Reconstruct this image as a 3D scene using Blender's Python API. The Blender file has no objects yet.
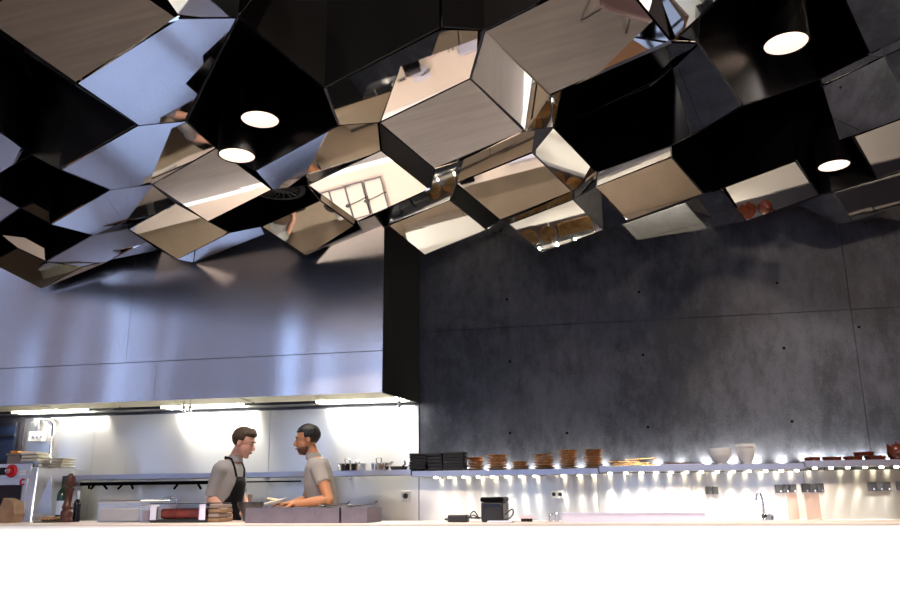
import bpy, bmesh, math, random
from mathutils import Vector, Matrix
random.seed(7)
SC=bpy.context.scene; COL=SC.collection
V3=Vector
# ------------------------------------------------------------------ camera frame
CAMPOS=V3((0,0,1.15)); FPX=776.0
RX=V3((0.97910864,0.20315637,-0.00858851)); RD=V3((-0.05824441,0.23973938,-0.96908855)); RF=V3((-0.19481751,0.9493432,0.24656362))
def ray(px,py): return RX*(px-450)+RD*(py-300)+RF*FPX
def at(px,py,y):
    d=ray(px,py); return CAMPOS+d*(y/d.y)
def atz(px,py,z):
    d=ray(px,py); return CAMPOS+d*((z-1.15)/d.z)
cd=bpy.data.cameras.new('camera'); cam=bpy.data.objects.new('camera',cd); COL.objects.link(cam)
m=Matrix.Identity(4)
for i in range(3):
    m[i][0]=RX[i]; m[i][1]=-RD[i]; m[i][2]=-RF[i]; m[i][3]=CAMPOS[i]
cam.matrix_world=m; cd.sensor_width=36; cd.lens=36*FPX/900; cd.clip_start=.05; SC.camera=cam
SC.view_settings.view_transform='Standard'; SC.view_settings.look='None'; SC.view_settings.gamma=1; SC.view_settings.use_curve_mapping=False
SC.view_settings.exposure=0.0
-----
WORK TO COMPLETE: Transcribe all of the material exactly, leaving out whatever pictures it contains.

EXERCISE SOLUTION:
Reconstruct this image as a 3D scene using Blender's Python API. The Blender file has no objects yet.
import bpy, bmesh, math, random
from mathutils import Vector, Matrix
random.seed(7)
SC=bpy.context.scene; COL=SC.collection
V3=Vector
# ------------------------------------------------------------------ camera frame
CAMPOS=V3((0,0,1.15)); FPX=776.0
RX=V3((0.97910864,0.20315637,-0.00858851)); RD=V3((-0.05824441,0.23973938,-0.96908855)); RF=V3((-0.19481751,0.9493432,0.24656362))
def ray(px,py): return RX*(px-450)+RD*(py-300)+RF*FPX
def at(px,py,y):
    d=ray(px,py); return CAMPOS+d*(y/d.y)
def atz(px,py,z):
    d=ray(px,py); return CAMPOS+d*((z-1.15)/d.z)
cd=bpy.data.cameras.new('camera'); cam=bpy.data.objects.new('camera',cd); COL.objects.link(cam)
m=Matrix.Identity(4)
for i in range(3):
    m[i][0]=RX[i]; m[i][1]=-RD[i]; m[i][2]=-RF[i]; m[i][3]=CAMPOS[i]
cam.matrix_world=m; cd.sensor_width=36; cd.lens=36*FPX/900; cd.clip_start=.05; SC.camera=cam
SC.view_settings.view_transform='Standard'; SC.view_settings.look='None'; SC.view_settings.gamma=1; SC.view_settings.use_curve_mapping=False
SC.view_settings.exposure=0.0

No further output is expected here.